The core problem for Republicans is a lack of votes. Although Republicans have a majority in both houses of Congress, the margins are slim and they lack the 60 votes required to end a Democrat filibuster. As a legislative strategy, a government shutdown does nothing to resolve this problem.

The only way for Republicans to pass a bill funding the wall — or anything else for that matter — is to make Democrats and moderate Republicans change their votes. The way to do that is to sweeten the pot. To give Democrats something they want in exchange for something that Republicans want.

A shutdown would do the opposite. It would be a combative policy that would further alienate Democrats and give them no incentive at all to vote for the Republican bill. In fact, a government shutdown would play directly into the hands of Democrats who want nothing more than for the Trump Administration to fail.

Further, if Republicans are determined to pick a fight, the border wall is the wrong issue.  Polling indicates that about two-thirds of Americans oppose Trump’s wall. Numerous studies, including one by the Government Accountability Office (GAO), have indicated that a Trump-style wall would be a boondoggle that is hugely expensive yet ineffective. This is especially true in Texas where the Rio Grande forms the border with Mexico and much of the land on the border is privately owned by ranchers who need access to the river’s water.

Add to that the fact that voters don’t like shutdowns. When Republicans shut down the government over Obamacare in 2013, the party’s approval quickly tanked. In fact, Gallup found that Republican approval sank to its lowest point ever. If Obamacare’s failures had not turned the tables on the Democrats, Republicans would have likely suffered a wipeout in the 2014 midterms. Through it all, Obamacare remained intact.

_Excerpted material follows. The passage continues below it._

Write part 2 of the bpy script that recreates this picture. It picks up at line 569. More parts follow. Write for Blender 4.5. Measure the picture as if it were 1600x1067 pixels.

The 2013 shutdown occurred with a Democrat president in office and the GOP still took the brunt of the blame. There is little question who would be blamed if Republicans, who now control the White House as well as both houses of Congress, shut the government down over the wall.

As a strategy, a government shutdown offers very little for conservatives to like. It would be an unpopular strategy used to enact an unpopular policy, but that isn’t the worst part.

The worst part is that it won’t work. A government shutdown would inevitably lead to yet another embarrassing defeat for the GOP and President Trump. There is simply no way for the party to win without Democrat votes for cloture.

Democrats would use a shutdown to tell the country that President Trump and the Republicans are incapable of governing. It would be difficult to prove them wrong.